Set the alarm
Waking up at Rembrandt’s by Thomas Lloyd Qualls

I’m going to go out on a limb here and write my review of Thomas Lloyd Qualls’ debut novel, Waking up at Rembrandt’s, before I speak to the guy. I contacted him through Facebook today, and I don’t really have any guarantee I’m going to be able to talk to him, but if I do, I’m going to run it as the 15 Minutes interview, which is on page 39. Suffice it to say, I’m going to ask him about some conclusions I reached reading the novel, which should either enhance this review or make it ridiculous—for example, if I can’t get the interview.

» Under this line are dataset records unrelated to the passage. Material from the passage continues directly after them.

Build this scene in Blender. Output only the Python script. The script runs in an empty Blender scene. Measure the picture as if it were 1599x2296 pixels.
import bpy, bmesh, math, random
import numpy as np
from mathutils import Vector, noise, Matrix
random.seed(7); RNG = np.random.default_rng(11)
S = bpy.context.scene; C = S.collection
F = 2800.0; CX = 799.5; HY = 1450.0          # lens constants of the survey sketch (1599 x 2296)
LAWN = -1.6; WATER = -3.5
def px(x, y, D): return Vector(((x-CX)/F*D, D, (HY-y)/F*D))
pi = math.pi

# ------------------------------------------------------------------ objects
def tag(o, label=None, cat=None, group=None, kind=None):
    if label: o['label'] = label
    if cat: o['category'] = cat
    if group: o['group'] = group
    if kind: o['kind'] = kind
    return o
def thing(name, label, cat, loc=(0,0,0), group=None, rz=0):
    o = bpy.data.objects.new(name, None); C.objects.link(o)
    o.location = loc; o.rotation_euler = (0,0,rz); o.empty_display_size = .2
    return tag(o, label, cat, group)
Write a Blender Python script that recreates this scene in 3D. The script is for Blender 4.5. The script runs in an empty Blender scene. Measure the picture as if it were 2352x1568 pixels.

A quick summary: The novel mostly takes place in a remote, cabin-like restaurant near Lake Tahoe called Café Rembrandt. The hero and omniscient narrator is a female bartender named Jillian. She speaks in first person. She also speaks in second person for Maggie, a lawyer; Dillon, a broken-hearted spiritual seeker; and Phillip, a frustrated writer. Each of the characters—including the restaurant, which in some ways is as much a character as a setting—has reached a crisis point in his or her life. Interspersed through the novel are thematic poems and ruminations: love, words, Rembrandt. For example, “love: study 1.” Each of the characters attempts to work through his or her obstacles, eventually learning something and coming to a conclusion about life and how to live it—waking up, get it?
I’m going to hazard a guess that many readers will be unsatisfied and confused by the novel. But I’ve never been much of a fan of writers who bow to the lowest common denominator. I think Qualls’ second-person, present-tense style was brave and experimental, although I’m not sure it was the best way to tell the story. I’m also not sure that this is, in the strictest sense of the word, a novel. I got the strong feeling throughout that all these characters are Qualls, who was—and is—a bartender, a lawyer, a spiritual seeker, a writer and a poet. And just changing the gender of a character or two doesn’t make the story any more fictional or less autobiographical. (This is one of the assumptions where I could come off looking like a fool.)
Saying this is not strictly a novel would be roughly analogous to saying Sarah Palin’s new book, Going Rogue, is not in the strictest sense an autobiography.
I was frustrated by the use of Rembrandt Harmenszoon van Rijn as a sustained metaphor. I don’t recall the author saying why the restaurant was called Café Rembrandt, and I didn’t get the connection between the artist and the story. In fact, if I hadn’t recently attended the Rembrandt exhibit and read something of Rembrandt’s life at the Nevada Museum of Art, I’m not sure I would have recognized or been sure that Qualls was writing about the painter and printmaker. I was just a little lucky that some of Qualls’ synchronicity is going on in my own life.
I had no problem with Qualls’ use of a complicated plotting method to advance the story. The narrative is not told exactly in sequence, or at least not obviously so, and some of these events could have been taking place at the same time, although in different parts of the world. I had a feeling, though, that the author occasionally found himself bridling at the complicated task he set himself, and every once in awhile, he’d explain that the world doesn’t necessarily work in a linear fashion or that by making time a character, a writer could take control of it.
All in all, I was happy to have read this book, and I’m happy Qualls wrote this one and is working on another. He’s a local author—winning our annual readers’ poll with Best Local Novelist in 2008 and 2009—and the cool thing about that is, some time I’m actually going to get to talk to him about what his intentions truly were. Hopefully, it’ll be soon and will appear at the end of this newspaper.